El motor, como siempre en este segmento, era un Derbi Euro2 refrigerado por líquido, sencillo pero voluntarioso y con nada menos que 8 CV entre 9.000 y 10.000 revoluciones. Si lo dejabas de serie, cumplía. Si no… bueno, todos sabemos lo que hacían muchos propietarios nada más pasar el rodaje: escape, carburador, desarrollos, la eterna lucha contra la ley de la gravedad y los 45 km/h. Pero incluso en configuración estrictamente legal, la GPR ya transmitía sensaciones. Vibraba, sonaba, pedía cambios constantes. Era una escuela de conducción en miniatura, de esas que te obligaban a anticipar, reducir, estirar marchas y entender cómo funciona un motor de dos tiempos.

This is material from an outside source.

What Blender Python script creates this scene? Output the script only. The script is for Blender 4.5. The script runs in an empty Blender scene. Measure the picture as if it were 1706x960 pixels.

Pero donde se notaba el salto frente a muchas rivales era en la parte ciclo. La horquilla invertida Paioli, el disco delantero generoso y la geometría muy cerrada hacían que la moto se moviera con una agilidad tremenda. En carreteras reviradas era pura diversión, casi una bicicleta con esteroides. Y, sobre todo, era estable, algo que no siempre podían decir otras 50 “deportivas” que iban vestidas para impresionar, pero no para frenar fuerte o tumbar sin miedo.
En España la GPR 50 tuvo bastante presencia. Era habitual verla frente a los institutos, en parkings de centros comerciales o subiendo puertos los fines de semana. Representaba algo más que movilidad: era identidad, una puerta de entrada al mundo del motor, un primer escalón para muchos que luego saltaron a 125, 600 o incluso a circuito.
Hoy, vista con la perspectiva del tiempo, la GPR de 2004 tiene ese encanto de las motos que no pretendían ser “fáciles”, sino emocionantes. Tenía defectos, claro —posición algo radical, motor que pedía cariño, mantenimiento de dos tiempos—, pero todo eso formaba parte del trato. Y por eso mismo conserva un lugar especial en la memoria de quienes la vivieron.